En la ceremonia de inauguración, los honores, para el patriarca del jaulero, rindiendo pleitesía a todas aquellas figuras que en algún momento a lo largo de nuestra existencia tuvieron el privilegio de ocupar por su edad ese lugar.

A pie de pulpitillo, gorra en mano, siguiendo una arraigada costumbre familiar y justo antes de destapar, un Padrenuestro a la memoria de mi padre, siempre presente, y al grupo de aficionados que, para desdicha nuestra, ya no se encuentran entre nosotros.

Unos golpes de reclamo que nos suenan a música celestial abren oficialmente la temporada, demostrando una vez más lo que un veterano de guerra, sobradamente condecorado, puede dar de sí cada vez que tiene que demostrar su valía en el colgadero; respeto y devoción. Y la plena seguridad de saberse merecedor de ocupar un destacado puesto dentro de la jerarquía del jaulero.

En el desarrollo de las temporadas es fundamental la experiencia del perdigonero, de manera que sepa interpretar en todo momento tanto al campo como a sus propios reclamos para así disfrutar en toda su plenitud de las delicias del perdigón, ¡con lo que estamos sentando catedra, señores!

Después del primer día se entra en una rutina maravillosa fácil de imaginar, aficionados que con los años alcanzan el título de perdigonero, aunque, al igual que sucede con los descartes de los pájaros, muchos se tengan que quedar por el camino al no haber sabido leer entre líneas las leyes y mandamientos que rigen las soledades del campo.
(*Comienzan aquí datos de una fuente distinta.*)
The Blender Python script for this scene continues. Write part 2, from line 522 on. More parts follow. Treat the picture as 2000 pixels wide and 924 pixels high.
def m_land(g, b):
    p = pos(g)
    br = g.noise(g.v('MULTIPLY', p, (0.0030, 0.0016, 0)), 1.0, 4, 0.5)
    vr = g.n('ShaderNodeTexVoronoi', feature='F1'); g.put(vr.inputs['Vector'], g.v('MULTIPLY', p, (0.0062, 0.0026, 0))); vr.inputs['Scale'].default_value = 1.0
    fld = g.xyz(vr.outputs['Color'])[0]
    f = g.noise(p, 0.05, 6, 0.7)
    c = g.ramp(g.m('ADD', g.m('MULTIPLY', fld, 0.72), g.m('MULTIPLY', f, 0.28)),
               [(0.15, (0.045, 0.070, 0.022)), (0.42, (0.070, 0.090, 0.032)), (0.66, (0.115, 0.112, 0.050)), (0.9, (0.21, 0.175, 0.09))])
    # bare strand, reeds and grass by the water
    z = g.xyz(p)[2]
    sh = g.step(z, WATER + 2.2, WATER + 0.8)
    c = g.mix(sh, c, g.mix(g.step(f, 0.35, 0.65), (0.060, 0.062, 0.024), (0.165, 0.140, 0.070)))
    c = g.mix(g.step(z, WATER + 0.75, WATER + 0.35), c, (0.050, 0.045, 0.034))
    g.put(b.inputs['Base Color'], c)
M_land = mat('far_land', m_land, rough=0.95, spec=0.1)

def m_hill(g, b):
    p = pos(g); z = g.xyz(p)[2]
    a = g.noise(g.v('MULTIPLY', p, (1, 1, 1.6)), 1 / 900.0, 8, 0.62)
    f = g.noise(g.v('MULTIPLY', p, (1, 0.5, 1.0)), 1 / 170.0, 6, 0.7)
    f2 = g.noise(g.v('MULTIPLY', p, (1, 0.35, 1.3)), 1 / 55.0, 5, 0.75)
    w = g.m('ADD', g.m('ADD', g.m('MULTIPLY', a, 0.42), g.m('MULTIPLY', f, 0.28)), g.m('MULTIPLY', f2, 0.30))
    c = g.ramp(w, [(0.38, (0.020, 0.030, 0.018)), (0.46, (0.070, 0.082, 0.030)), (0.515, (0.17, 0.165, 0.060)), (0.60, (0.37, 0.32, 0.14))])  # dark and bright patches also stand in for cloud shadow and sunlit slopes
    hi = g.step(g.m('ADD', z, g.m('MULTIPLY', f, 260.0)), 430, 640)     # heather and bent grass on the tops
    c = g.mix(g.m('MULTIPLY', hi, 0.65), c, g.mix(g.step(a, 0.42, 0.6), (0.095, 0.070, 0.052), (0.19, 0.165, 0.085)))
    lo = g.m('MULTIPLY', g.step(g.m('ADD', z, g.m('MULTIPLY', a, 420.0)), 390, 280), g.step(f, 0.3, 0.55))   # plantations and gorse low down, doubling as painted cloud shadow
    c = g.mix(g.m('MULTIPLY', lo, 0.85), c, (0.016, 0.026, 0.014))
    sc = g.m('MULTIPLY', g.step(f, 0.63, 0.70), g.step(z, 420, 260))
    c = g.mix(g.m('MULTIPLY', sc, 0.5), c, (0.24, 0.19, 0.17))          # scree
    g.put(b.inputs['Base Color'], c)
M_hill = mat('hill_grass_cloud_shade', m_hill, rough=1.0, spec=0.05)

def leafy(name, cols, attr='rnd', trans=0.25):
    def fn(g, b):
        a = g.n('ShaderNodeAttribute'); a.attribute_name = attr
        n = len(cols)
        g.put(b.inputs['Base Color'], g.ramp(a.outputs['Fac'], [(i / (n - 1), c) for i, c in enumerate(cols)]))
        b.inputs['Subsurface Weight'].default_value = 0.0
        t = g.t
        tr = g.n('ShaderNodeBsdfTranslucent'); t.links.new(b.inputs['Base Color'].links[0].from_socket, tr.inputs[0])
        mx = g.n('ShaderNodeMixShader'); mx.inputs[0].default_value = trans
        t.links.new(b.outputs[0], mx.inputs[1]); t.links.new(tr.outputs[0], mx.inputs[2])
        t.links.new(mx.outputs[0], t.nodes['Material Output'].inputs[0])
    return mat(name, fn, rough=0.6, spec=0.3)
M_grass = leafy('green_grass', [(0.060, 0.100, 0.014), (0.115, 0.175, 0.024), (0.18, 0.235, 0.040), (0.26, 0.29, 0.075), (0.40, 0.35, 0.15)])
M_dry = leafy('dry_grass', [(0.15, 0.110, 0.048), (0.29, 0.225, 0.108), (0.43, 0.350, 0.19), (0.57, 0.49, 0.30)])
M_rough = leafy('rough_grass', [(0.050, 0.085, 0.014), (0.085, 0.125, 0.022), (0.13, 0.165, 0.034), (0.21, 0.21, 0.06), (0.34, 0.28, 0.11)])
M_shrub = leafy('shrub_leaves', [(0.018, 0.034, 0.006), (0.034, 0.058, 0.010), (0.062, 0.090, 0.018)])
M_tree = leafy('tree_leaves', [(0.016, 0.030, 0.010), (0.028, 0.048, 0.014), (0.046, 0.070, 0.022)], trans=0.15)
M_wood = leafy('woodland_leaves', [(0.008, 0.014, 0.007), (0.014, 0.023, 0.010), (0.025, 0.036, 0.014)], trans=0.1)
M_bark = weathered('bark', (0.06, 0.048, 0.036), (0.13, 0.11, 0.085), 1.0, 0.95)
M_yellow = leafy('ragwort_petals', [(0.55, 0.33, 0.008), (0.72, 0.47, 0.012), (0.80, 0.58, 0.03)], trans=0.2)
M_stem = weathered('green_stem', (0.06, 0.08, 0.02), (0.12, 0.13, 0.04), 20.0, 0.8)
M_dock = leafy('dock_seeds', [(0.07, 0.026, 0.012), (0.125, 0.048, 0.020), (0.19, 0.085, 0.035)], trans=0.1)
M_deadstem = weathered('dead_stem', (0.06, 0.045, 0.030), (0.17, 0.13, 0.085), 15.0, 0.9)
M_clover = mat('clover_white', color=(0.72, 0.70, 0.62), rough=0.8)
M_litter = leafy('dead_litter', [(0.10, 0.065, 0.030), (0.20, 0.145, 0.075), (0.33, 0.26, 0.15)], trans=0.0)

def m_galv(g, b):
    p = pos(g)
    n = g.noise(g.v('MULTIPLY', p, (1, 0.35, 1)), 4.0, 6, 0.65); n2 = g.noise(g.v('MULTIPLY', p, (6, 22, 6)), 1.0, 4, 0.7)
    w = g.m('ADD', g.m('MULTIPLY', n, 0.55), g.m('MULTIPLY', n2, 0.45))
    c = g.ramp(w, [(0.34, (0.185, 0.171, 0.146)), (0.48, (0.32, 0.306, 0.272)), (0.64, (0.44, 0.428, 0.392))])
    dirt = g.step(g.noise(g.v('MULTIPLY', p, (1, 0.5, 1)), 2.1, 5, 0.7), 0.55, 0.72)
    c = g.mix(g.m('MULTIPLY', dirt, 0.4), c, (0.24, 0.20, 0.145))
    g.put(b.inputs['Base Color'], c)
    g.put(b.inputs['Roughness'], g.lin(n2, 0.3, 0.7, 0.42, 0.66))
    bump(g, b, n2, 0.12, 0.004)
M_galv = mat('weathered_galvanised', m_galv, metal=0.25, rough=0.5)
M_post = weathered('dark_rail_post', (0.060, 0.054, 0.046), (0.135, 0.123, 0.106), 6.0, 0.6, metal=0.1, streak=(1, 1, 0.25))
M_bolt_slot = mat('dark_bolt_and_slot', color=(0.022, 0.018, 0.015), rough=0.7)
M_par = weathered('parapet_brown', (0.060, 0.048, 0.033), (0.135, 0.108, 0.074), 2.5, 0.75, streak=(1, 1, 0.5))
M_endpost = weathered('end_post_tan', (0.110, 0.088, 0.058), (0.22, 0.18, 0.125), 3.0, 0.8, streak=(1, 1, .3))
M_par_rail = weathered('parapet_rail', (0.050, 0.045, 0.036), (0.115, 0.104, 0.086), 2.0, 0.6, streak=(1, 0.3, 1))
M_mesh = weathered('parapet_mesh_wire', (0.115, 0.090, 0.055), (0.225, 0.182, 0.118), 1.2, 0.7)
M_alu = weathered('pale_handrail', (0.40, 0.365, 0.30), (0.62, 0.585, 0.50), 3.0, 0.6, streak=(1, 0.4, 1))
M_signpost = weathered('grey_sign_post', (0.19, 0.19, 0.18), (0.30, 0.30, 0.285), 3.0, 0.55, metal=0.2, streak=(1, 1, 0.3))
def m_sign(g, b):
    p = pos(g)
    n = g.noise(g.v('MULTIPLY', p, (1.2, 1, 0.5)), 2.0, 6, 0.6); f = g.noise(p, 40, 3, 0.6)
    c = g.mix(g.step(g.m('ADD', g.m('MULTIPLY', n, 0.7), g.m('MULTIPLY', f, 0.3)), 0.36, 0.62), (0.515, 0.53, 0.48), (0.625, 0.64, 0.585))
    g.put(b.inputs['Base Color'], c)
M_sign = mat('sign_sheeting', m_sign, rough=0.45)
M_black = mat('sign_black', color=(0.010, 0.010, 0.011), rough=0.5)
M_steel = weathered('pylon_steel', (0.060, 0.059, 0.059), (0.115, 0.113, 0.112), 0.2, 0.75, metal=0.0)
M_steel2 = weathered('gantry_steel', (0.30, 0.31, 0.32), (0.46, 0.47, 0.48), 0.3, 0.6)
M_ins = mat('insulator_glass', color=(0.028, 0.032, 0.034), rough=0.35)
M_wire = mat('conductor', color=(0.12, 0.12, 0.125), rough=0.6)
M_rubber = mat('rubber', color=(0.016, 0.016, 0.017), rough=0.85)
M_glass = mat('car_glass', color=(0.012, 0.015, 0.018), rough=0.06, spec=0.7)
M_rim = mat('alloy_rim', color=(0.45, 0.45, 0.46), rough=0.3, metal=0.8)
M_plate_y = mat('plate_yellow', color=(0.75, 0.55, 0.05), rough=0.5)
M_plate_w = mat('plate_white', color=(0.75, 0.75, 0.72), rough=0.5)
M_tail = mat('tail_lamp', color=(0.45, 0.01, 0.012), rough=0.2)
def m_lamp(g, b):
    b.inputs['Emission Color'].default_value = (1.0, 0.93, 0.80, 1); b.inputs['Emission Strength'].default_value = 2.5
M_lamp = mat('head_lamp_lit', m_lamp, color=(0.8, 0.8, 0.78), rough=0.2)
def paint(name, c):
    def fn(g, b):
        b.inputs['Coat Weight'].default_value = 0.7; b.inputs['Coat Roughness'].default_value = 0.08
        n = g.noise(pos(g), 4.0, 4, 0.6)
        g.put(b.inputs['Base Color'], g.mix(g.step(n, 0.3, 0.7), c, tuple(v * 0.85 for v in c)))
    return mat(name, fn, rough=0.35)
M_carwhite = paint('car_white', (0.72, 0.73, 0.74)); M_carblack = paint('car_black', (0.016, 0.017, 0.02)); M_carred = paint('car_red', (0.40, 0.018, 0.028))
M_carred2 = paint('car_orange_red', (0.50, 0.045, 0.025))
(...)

Una vez obtengamos el título de perdigonero deberemos ser conscientes del compromiso adquirido, con sus satisfacciones y desafíos.

Un adiós agridulce

Los últimos días son una explosión de sentimientos y emociones, en donde se tiene esa sensación agridulce de cuando algo apasionante se termina, por una parte al observar el semblante de los amigos y el signo de una mano en un adiós huido para imaginarnos que nos marchamos contrariados y cautivos indefensos de la soledad de nuestros sueños para, al pronto, caer en la cuenta de que once largos meses tendrían que transcurrir, en los que cada segundo que pasase supondría el alimento a nuestra esperanza, para protagonizar una nueva temporada y, por supuesto, una excusa obligada para volver a estrecharnos en un caluroso abrazo. Y, de otro lado, esa sensación de satisfacción del deber cumplido habiendo seguido los cánones que nos inculcaron a lo largo de los años como muestra de respeto a nuestros ancestros empezando por uno mismo.

Epílogo

Y todo ello en una continua búsqueda de la pureza de la caza, el respeto a sus ancestrales tradiciones y, por encima de todo, o mejor dicho como origen a todos estos atributos, el amor por la naturaleza, más teniendo en cuenta las circunstancias por la que camina hoy la afición. De ahí la necesidad de volver la vista atrás, retroceder al tiempo de nuestros abuelos para respirar sus aires, intentando en verdad tomarle el pulso a la época, para así poder mirar hacia adelante con visión de futuro de manera que, a medida que nuestros hijos se encaminen a hacerse mayores con el tiempo y nosotros nos vayamos retirando cediéndoles el paso a las futuras generaciones, las cuales, por desgracia, están avocadas sin remisión a los nuevos avances de la era moderna y, por consecuencia, muy alejados de nuestro mundo, puedan contentarse con la esencia y los bellos recuerdos que atesoran los escritos de caza, prueba indisoluble de nuestro arte, con el más profundo respeto por nuestras raíces milenarias; liturgia y pasión de una devoción heredada.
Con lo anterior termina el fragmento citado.